Il XVI secolo è indubbiamente teatro di un notevole fermento linguistico nella penisola ove il sì sona. I tre modelli della letteratura quali Dante, Petrarca e Boccaccio, hanno gli sguardi di tutti gli intellettuali rinascimentali non solo in qualità di prototipi letterari, bensì guardano a loro come modelli per trovare una lingua dalle precise connotazioni. Baldassare Castiglione nella sua opera non appare sordo a questa dinamicità intellettuale, non a caso la forma dialogica del trattato permette una libertà espressiva e di esposizione ben più elevate se non attraverso una dissertazione a monologo in cui vanno rispettati determinati stilemi linguistici.

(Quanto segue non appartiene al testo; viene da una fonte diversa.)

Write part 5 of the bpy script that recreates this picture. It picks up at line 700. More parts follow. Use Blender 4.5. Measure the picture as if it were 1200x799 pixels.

La lingua del cortigiano è scevra da ogni preziosismo lessicale a favore di un’immediatezza comunicativa, ben più confacente ad un salotto di corte, inoltre, data la natura cosmopolita delle corti, erano da evitarsi regionalismi e toscanismi arcaizzanti.

La lingua volgare deve assecondare, nei limiti del buon senso, i propri cambiamenti continui, accettando persino diversi forestierismi. Come è immediato intuire, la lingua muta ma le questioni rimangono. L’epoca contemporanea ancora dibatte sull’accettare o meno e in quale misura una continua e ingente quantità di forestierismi; disserta su come la preziosità e la complessità della lingua si stia perdendo a favore di una comunicazione ben più immediata e internazionale. Ad ogni modo l’autore era ben consapevole dei mutamenti continui ma aveva anche piena padronanza del latino al quale affidava non solo un ruolo primigenio ma addirittura vi individuava l’elemento cardine per l’evoluzione stessa della lingua che senza reticenze viene nominata italiana dal Castiglione. In conclusione, l’autore propone una lingua che guarda, sì, avanti e accetta dentro in sé altri sistemi linguistici pur tuttavia senza rinnegare le proprie origini.